Sutilmente, el autor convierte una idea en principio insólita en una especie de constante del pensamiento humano, en parte de una tradición, lo que le permite jugar con otro de sus temas favoritos: el carácter siempre misterioso y sorpresivo de las fuentes literarias. Para realizar su «modesto propósito» (ibid.), presenta tres distintos textos que, al inicio, parecen tener poca relación entre sí. (En el pensamiento de Borges, los textos se conectan de modo insólito o anómalo, negando la cronología y a veces la lógica.) El primero es de Coleridge y contiene una posibilidad casi inconcebible: ¿qué pasaría si un hombre soñara que ha estado en el Paraíso, en prueba de lo cual le dan una flor, y descubriese, al despertar, que tiene esa misma flor en la mano?

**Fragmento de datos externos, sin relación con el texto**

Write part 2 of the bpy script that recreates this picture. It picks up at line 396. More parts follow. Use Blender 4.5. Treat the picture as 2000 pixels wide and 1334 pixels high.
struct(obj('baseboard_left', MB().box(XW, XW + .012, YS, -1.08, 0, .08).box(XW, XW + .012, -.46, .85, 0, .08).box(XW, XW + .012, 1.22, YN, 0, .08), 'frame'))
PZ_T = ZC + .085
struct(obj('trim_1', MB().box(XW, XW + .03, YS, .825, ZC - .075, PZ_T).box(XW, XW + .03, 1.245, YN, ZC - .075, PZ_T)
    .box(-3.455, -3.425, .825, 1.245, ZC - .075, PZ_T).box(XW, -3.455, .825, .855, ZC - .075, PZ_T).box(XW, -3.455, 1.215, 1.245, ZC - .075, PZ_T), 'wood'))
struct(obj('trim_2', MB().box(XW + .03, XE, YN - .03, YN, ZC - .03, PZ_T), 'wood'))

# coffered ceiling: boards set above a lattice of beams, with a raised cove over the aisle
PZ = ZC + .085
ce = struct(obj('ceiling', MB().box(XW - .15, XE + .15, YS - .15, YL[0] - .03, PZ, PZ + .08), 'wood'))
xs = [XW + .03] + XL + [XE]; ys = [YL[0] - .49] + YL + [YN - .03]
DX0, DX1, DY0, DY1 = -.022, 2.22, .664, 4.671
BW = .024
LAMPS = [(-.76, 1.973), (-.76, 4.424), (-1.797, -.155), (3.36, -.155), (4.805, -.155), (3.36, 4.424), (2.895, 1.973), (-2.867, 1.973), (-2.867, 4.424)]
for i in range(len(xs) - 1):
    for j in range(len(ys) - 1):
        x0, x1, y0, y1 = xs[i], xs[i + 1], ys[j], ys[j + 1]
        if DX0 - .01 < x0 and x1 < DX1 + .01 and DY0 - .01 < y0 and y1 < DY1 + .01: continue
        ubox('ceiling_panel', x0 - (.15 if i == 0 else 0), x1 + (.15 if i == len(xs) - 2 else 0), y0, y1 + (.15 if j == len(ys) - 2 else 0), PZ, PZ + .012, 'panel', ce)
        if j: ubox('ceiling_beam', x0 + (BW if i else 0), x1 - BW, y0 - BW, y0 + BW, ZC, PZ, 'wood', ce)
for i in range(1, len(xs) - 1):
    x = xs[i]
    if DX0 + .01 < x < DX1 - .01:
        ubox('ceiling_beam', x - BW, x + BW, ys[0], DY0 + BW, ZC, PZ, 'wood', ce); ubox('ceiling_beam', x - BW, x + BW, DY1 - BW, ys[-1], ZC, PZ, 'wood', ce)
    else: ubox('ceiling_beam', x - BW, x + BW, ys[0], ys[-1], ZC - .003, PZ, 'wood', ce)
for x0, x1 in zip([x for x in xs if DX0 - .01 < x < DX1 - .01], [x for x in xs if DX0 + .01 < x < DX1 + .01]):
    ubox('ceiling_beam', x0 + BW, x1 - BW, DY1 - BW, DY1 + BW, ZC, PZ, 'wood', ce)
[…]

De allí, el ensayista extrae una primera conclusión: la de que, en literatura, «no hay acto que no sea coronación de una infinita serie de causas y manantial de una infinita serie de efectos» (18). En el fondo, la flor es una alegoría que ha reaparecido en la literatura universal, muchas veces y bajo distintos ropajes, sobre los contactos, fascinantes o aterradores, de nuestro mundo con el más allá, que implica un viaje a lo desconocido y una contradicción de todas las evidencias de la realidad normal. En nuestra literatura, quizá uno de los ejemplos más conocidos sea el cuento «Lanchitas» (1878), de José María Roa Bárcenas (1827-1908), en el que un cura que asiste a un moribundo, deja olvidado su pañuelo en casa de éste y, cuando va a recogerlo, descubre que el lugar no ha sido habitado por largos años; es decir, ha estado en el mundo de los muertos y sólo tiene el pañuelo como prueba de que no ha soñado o no está loco.
El segundo texto que Borges invoca sobre el tema es The Time Machine (1894) de H.G. Wells, cuyo protagonista realiza un imposible viaje en el tiempo, específicamente hacia el reino del porvenir, del que trae una flor marchita. En este caso, la imaginación literaria converge con las teorías científicas que plantean la posibilidad concreta de realizar un viaje en una u otra dirección del tiempo. En años recientes, este tema ha dejado de ser mera especulación propicia para relatos de ciencia ficción o material para el cine de entretenimiento, para convertirse en motivo de seria reflexión científica. Físicos como el famoso Stephen W. Hawking han escrito obras que examinan esa posibilidad como parte de los problemas esenciales de la física moderna.
La clave para realizar ese viaje no parece estar en el uso de vistosas naves intergalácticas, sino en aparatos como el acelerador de eones y en el supuesto de que el universo es curvo. Sin embargo, pasar de la teoría a la práctica no es fácil, y exige la solución de cuestiones y paradojas que no son muy distintas de la flor de Coleridge o el pañuelo abandonado del cuento de Roa Bárcenas; por ejemplo, lo que los científicos han llamado «la paradoja del abuelo»: si un viajero del tiempo encuentra a su abuelo y lo mata, su existencia como nieto es lógicamente imposible. Todo esto, que Borges no podía haber previsto, demuestra que el movimiento de las ideas no es lineal. Igual que el universo según los nuevos físicos.
El tercer texto es The Sense of the Past, una novela inconclusa y poco conocida del «triste y laberíntico» (19) Henry James, cuyo héroe hace el viaje inverso al de Wells: regresa al pasado, exactamente al siglo XVIII. El móvil de ese retorno es un retrato que alguien ha pintado de él: pero en el siglo XVIII, en el que, por cierto, no existía.
De todo esto, Borges extrae una alarmante conclusión: «La causa es posterior al efecto; el motivo del viaje es una de las consecuencias del viaje» (ibid.). Con delicada ironía, el autor alivia el aparente escándalo de la teoría de que «todos los autores son un autor» (19-20) declarando que está respaldada por la visión clasicista para la cual «esa pluralidad importa muy poco» (20), lo que remite otra vez a la idea de Valéry que sirvió como impulso inicial de este ensayo.
La pieza se cierra con una observación que, nuevamente, parece insostenible, pero que Borges alcanzaría a demostrar de modo magistral: la de que quienes copian «deliberadamente» a otro autor, lo hacen «impersonalmente» porque «confunden a ese escritor con la literatura» (ibid.). Bien sabemos que la puesta en práctica de esa teoría del plagio como suprema o secreta creación es el relato «Pierre Menard, autor del Quijote«. Y así, el ensayo que termina siendo un brillante ejercicio de la imaginación se confirma por un relato que asume esa forma menor de la crítica que es —como dijimos al comienzo— la nota necrológica. La circularidad del arte borgesiano pone en el centro de todo el razonamiento imaginativo la libertad del lector para creer lo que quiera. ¿Acaso son otras las virtudes propias del género ensayístico?